In 1901, the Wright family purchased the farm and kept it in continual agricultural production until the Baldis purchased it three years ago. Thus, the legacy of farming the land will continue into the twenty-first century.

Currently, the winery has five acres of vines consisting of Merlot, Viognier, Petit Verdot and Chambourcin. Future plantings will include Sauvignon Blanc, Grenache, Cabernet Franc and Cabernet Sauvignon, growing the vineyard to eleven acres of fruit.

The Winemaking

For most new wineries, the first few vintages are often produced using purchased fruit and the assistance of an experienced winemaker. This is somewhat true for the Hume Winery. The steep learning curve in cultivating vineyards, producing wines and opening a tasting room can be leveled under the tutelage of a professional.

“My relationship with our consultant is different than most. I am producing all of our wines and seek input on an as needed basis. I control the wine growing and winemaking and utilize a consultant to deepen my understanding of the nuances of the art,” Stéphane emphasizes. His skill as a vineyard manager and vintner is evidenced by the high quality of his first bottlings.
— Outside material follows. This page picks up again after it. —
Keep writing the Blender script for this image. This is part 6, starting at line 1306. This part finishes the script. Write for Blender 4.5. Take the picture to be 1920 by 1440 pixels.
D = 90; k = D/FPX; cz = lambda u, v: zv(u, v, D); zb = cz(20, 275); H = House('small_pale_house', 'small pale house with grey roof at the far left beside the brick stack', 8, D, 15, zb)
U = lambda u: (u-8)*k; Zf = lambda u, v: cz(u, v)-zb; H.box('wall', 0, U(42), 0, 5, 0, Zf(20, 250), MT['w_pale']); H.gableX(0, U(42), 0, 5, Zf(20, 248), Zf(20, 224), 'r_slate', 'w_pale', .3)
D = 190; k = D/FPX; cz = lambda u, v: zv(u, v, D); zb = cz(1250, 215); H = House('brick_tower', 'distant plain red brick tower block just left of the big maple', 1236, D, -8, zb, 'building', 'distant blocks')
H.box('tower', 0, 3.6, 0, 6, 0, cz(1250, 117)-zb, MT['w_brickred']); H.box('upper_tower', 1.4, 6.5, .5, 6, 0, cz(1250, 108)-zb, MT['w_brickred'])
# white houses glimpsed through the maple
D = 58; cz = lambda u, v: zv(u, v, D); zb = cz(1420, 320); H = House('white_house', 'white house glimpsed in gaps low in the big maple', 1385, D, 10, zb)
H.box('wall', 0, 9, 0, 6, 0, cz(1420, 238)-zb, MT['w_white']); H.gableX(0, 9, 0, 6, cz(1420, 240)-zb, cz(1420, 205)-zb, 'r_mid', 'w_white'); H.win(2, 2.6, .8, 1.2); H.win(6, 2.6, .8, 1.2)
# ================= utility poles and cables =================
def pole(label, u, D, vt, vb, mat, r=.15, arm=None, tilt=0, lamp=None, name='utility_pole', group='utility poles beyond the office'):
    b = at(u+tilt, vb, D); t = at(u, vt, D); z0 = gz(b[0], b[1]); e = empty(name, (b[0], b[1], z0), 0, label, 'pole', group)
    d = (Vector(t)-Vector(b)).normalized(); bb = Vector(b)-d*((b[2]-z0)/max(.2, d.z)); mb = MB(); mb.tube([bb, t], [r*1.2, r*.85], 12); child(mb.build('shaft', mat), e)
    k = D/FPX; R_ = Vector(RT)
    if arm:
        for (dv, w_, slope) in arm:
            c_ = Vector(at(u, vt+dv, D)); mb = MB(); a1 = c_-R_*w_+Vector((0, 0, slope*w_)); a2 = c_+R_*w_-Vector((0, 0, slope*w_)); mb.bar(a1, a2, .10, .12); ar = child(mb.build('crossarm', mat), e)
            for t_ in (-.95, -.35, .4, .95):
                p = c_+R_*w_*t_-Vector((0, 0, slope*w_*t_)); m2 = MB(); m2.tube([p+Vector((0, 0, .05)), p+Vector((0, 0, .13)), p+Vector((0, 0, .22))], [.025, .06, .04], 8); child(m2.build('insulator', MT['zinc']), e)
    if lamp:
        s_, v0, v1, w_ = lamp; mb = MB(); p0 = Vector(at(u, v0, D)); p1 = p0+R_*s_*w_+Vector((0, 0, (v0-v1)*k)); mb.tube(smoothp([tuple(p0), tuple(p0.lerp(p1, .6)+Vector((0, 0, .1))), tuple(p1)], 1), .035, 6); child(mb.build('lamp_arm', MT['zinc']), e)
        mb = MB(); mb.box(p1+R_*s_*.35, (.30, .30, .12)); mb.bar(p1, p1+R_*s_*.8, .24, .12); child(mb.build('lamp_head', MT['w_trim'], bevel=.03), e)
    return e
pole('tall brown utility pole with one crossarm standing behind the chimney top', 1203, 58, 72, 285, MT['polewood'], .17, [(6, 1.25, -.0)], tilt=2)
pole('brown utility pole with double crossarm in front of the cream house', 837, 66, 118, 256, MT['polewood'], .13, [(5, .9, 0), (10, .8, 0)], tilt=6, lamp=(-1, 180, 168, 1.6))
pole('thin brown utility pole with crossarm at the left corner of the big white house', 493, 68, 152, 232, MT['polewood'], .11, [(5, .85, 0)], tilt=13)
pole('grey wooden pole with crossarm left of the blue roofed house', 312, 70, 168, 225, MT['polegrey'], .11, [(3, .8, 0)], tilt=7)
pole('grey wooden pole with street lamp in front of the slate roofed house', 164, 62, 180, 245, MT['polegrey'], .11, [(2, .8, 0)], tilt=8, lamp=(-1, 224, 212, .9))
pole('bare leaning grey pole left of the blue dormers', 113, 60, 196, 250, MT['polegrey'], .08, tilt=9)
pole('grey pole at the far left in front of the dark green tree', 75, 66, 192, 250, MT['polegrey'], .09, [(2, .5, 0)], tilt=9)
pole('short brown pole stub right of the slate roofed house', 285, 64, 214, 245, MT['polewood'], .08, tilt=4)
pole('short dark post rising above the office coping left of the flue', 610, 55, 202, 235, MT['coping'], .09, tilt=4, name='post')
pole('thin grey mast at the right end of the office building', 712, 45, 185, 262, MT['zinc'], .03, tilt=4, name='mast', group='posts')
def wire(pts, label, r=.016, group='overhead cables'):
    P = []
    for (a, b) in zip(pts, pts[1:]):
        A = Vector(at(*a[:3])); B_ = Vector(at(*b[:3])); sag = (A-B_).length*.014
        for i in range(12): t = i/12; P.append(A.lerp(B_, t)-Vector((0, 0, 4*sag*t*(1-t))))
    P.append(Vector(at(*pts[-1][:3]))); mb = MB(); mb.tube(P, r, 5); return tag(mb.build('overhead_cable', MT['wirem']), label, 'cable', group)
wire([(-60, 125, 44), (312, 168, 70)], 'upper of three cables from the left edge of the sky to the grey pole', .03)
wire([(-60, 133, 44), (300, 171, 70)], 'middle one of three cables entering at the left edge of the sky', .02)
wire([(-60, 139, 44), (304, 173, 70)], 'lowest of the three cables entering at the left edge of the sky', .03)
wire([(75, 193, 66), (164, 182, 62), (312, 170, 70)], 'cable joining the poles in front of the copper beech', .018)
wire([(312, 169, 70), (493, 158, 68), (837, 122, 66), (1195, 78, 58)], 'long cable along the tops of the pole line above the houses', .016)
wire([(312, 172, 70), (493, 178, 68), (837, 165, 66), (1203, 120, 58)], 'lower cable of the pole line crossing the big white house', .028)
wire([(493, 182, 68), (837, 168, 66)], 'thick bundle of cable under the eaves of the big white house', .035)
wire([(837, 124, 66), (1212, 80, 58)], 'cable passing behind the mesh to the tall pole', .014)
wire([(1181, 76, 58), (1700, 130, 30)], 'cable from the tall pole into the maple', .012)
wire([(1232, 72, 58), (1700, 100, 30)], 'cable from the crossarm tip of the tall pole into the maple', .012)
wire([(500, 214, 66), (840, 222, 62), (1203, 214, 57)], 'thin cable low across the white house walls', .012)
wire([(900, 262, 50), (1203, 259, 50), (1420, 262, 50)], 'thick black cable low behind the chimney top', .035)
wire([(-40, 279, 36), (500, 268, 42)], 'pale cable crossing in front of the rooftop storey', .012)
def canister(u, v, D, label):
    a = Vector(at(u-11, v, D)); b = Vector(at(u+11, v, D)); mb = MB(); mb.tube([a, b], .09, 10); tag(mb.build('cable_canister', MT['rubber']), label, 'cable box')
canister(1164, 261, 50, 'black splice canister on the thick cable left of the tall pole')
For the Baldis, the winery is a passion with callused hands. They manage every aspect of the business and are emblematic of a family run farm operation. There is no staff to provide assistance. Moreover, the winery commitments are balanced with the demanding requirements of their professional lives. “We only travel into the city as necessary. Our ultimate goal is to be working here exclusively. I love the farm. This was not Andrea’s dream originally, but mine. Now she has become an integral part of our winery and we are working together to make it a reality,” says Stéphane.

After visiting the peaceful setting of the Hume Vineyards, it’s easy to appreciate why one would want to abandon the rigors of a high pressured job requiring an extended commute. Even if it means working harder than ever.